As to who owns it now..who owns the various Obie labels, which eventually 
became part of Pickwick? What went to Mercury should now belong to Universal.
dl
Tom Fine wrote:
Some of the earliest records done by Norman Granz for Mercury, not the 
live transcriptions of Jazz at the Philharmonic, but actual studio 
recordings, were done around 1947 in NY. Such records as begin the 8900 
"Be Bop Series" on Mercury 78's. All the recording info I can find on 
the NY records just say they were recording in NY. I'm wondering if 
anyone knows for sure if they were done at Majestic Studios. I think at 
least some of them, such as sides by Flip Phillips and Willie Smith (the 
sax player, not the Lion), were done at Majestic because they were in my 
father's record-album books that he amassed while chief engineer at 
Majestic in its late years.

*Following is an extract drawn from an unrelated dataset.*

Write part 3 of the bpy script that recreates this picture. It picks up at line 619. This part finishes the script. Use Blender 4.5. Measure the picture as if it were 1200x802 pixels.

I would assume if Mercury sides were in 
album books with Majestic and Keynote sides, they were all recorded at 
the studio, probably by him, but I can't find any reliable discography 
info beyond "recorded in NY." John Hammond specifically talks about 
working at Majestic for Keynote sides in his autobiography. This was 
before Keynote and Mercury got together.
There were later records done for both Granz and Hammond by my father at 
Reeves, but in 1947 I am pretty sure he was still at Majestic, before 
that company went out of business.
A related question is, who owns what was Majestic nowadays?